There is a fine set of stocks on the village green. The stocks are curious for having five holes; it is said they were to accomodate a perserse pensioner with a wodden leg and his two boon companions. It is likely that there were originally six holes. There is also a cattle pound.

During October the "Stattis" or Statutes Fair was held. This was a hiring fair at which local farmers engaged their servants for the coming year. They met at the Bear Inn. Each man wore, in his smock or hat, the emblem of his trade, a wisp of wool for a shepherd and some horse hair for a waggoner. On one occasion, believed to be the Diamond Jubilee of Queen Victoria, the black cannon, a prize from the Crimea, and now in front of the Bear Inn, was towed to the top of the hill behind the village, charged with black powder and fired. The "Stattis" was discontinued at the outbreak of the First World War.
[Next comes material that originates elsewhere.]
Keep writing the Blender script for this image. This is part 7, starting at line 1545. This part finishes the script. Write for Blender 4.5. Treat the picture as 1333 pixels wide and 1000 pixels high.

The reading room was opened in 1902 as a meeting place for the "penny readings" which were a feature of rural life at the end of the 19th century. The reading room is now used as a village hall.

Mains water and electricity came to the village during the 1930's.

Berkswell Windmill

On high ground at the south of the parish is Berkswell Windmil. This is a good example of a typical tower mill. It is known to have been in existence since at least 1706. It was in constant use until 1935. At that time a diesel generator was installed to operate the machiney, and that was in use until 1948. The mill has since been restored, by its present owner.